## Aim
Leaving out every picture, retype the lines below from the top through the one that contains "below the deck".

## Data excerpt
········

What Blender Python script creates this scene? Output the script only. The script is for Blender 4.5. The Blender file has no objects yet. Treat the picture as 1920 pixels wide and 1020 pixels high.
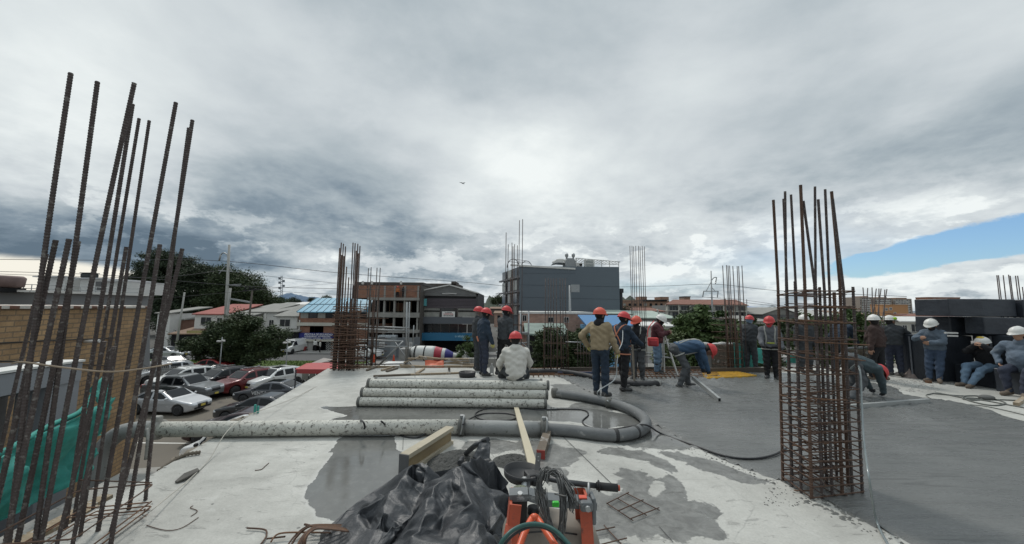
import bpy, bmesh, math, random
import numpy as np
from mathutils import Vector, Matrix, noise as mnoise
R = math.radians; PI = math.pi
scene = bpy.context.scene
COL = scene.collection
random.seed(7)

# ------------------------------------------------------------------ camera
F = 690.0; CX, CY = 960.0, 510.0; CAMZ = 1.75
PITCH = math.atan(67.6 / F); ROLL = 0.0085
CP = Vector((0, 0, CAMZ))
_f = Vector((0, math.cos(PITCH), math.sin(PITCH)))
_u0 = Vector((0, -math.sin(PITCH), math.cos(PITCH)))
_r0 = Vector((1, 0, 0))
_r = _r0 * math.cos(ROLL) + _u0 * math.sin(ROLL)
_u = _u0 * math.cos(ROLL) - _r0 * math.sin(ROLL)
cam_d = bpy.data.cameras.new("camera"); cam = bpy.data.objects.new("camera", cam_d); COL.objects.link(cam)
cam_d.sensor_width = 36; cam_d.lens = 36 * F / 1920; cam_d.clip_start = 0.05; cam_d.clip_end = 9000
m3 = Matrix((_r, _u, -_f)).transposed()
cam.matrix_world = Matrix.Translation(CP) @ m3.to_4x4()
scene.camera = cam

def ray(px, py):
    return _f * F + _r * (px - CX) - _u * (py - CY)
def at(px, py, Y):            # point of the place at world depth Y seen at a photo position
    d = ray(px, py); return CP + d * (Y / d.y)
def onz(px, py, z=0.0):       # point of the place on the level z
    d = ray(px, py); return CP + d * ((z - CAMZ) / d.z)
def pxl(p):
    v = Vector(p) - CP; w = v.dot(_f)
    return (CX + F * v.dot(_r) / w, CY - F * v.dot(_u) / w)
GZ = -5.0                      # street level below the deck

# ------------------------------------------------------------------ view, world, sun
scene.view_settings.view_transform = 'Standard'; scene.view_settings.look = 'None'
scene.view_settings.gamma = 1; scene.view_settings.exposure = 0.22
world = bpy.data.worlds.new("World"); scene.world = world; world.use_nodes = True
WT = world.node_tree; WT.nodes.clear()

class NT:
    """small helper for node maths"""
    def __init__(s, tree): s.t = tree
    def n(s, kind, **kw):
        nd = s.t.nodes.new(kind)
        for k, v in kw.items(): setattr(nd, k, v)
        return nd
    def link(s, a, b): s.t.links.new(a, b)
    def val(s, sock, v):
        if hasattr(v, 'links') or hasattr(v, 'is_output'): s.link(v, sock)
        else: sock.default_value = v
    def m(s, op, a, b=0.0, c=None, clamp=False):
        nd = s.n('ShaderNodeMath', operation=op); nd.use_clamp = clamp
        s.val(nd.inputs[0], a); s.val(nd.inputs[1], b)
        if c is not None: s.val(nd.inputs[2], c)
        return nd.outputs[0]
    def comb(s, x, y, z):
        nd = s.n('ShaderNodeCombineXYZ')
        for i, v in enumerate((x, y, z)): s.val(nd.inputs[i], v)
        return nd.outputs[0]
    def noise(s, vec, scale, detail=6, rough=.55, dist=0.0, lac=2.0):
        nd = s.n('ShaderNodeTexNoise'); nd.inputs['Scale'].default_value = scale
        nd.inputs['Detail'].default_value = detail; nd.inputs['Roughness'].default_value = rough
        nd.inputs['Distortion'].default_value = dist; nd.inputs['Lacunarity'].default_value = lac
        if vec is not None: s.link(vec, nd.inputs['Vector'])
        return nd.outputs[0]
    def ramp(s, fac, pts, interp='LINEAR'):
        nd = s.n('ShaderNodeValToRGB'); s.link(fac, nd.inputs[0]); cr = nd.color_ramp; cr.interpolation = interp
        while len(cr.elements) < len(pts): cr.elements.new(.5)
        for e, (p, c) in zip(cr.elements, pts):
            e.position = p; e.color = (c, c, c, 1) if isinstance(c, (int, float)) else (*c[:3], 1)
        return nd.outputs[0]
    def mix(s, fac, a, b, blend='MIX'):
        nd = s.n('ShaderNodeMix', data_type='RGBA', blend_type=blend)
        s.val(nd.inputs[0], fac)
        for i, v in ((6, a), (7, b)):
            if isinstance(v, tuple): nd.inputs[i].default_value = (*v[:3], 1)
            else: s.link(v, nd.inputs[i])
        return nd.outputs[2]
    def mapr(s, v, a, b, c=0.0, d=1.0, smooth=False):
        nd = s.n('ShaderNodeMapRange'); nd.interpolation_type = 'SMOOTHSTEP' if smooth else 'LINEAR'
        s.link(v, nd.inputs[0])
        for i, q in enumerate((a, b, c, d)): nd.inputs[i + 1].default_value = q
        return nd.outputs[0]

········

## Written reply
What Blender Python script creates this scene? Output the script only. The script is for Blender 4.5. The Blender file has no objects yet. Treat the picture as 1920 pixels wide and 1020 pixels high.
import bpy, bmesh, math, random
import numpy as np
from mathutils import Vector, Matrix, noise as mnoise
R = math.radians; PI = math.pi
scene = bpy.context.scene
COL = scene.collection
random.seed(7)

# ------------------------------------------------------------------ camera
F = 690.0; CX, CY = 960.0, 510.0; CAMZ = 1.75
PITCH = math.atan(67.6 / F); ROLL = 0.0085
CP = Vector((0, 0, CAMZ))
_f = Vector((0, math.cos(PITCH), math.sin(PITCH)))
_u0 = Vector((0, -math.sin(PITCH), math.cos(PITCH)))
_r0 = Vector((1, 0, 0))
_r = _r0 * math.cos(ROLL) + _u0 * math.sin(ROLL)
_u = _u0 * math.cos(ROLL) - _r0 * math.sin(ROLL)
cam_d = bpy.data.cameras.new("camera"); cam = bpy.data.objects.new("camera", cam_d); COL.objects.link(cam)
cam_d.sensor_width = 36; cam_d.lens = 36 * F / 1920; cam_d.clip_start = 0.05; cam_d.clip_end = 9000
m3 = Matrix((_r, _u, -_f)).transposed()
cam.matrix_world = Matrix.Translation(CP) @ m3.to_4x4()
scene.camera = cam

def ray(px, py):
    return _f * F + _r * (px - CX) - _u * (py - CY)
def at(px, py, Y):            # point of the place at world depth Y seen at a photo position
    d = ray(px, py); return CP + d * (Y / d.y)
def onz(px, py, z=0.0):       # point of the place on the level z
    d = ray(px, py); return CP + d * ((z - CAMZ) / d.z)
def pxl(p):
    v = Vector(p) - CP; w = v.dot(_f)
    return (CX + F * v.dot(_r) / w, CY - F * v.dot(_u) / w)
GZ = -5.0                      # street level below the deck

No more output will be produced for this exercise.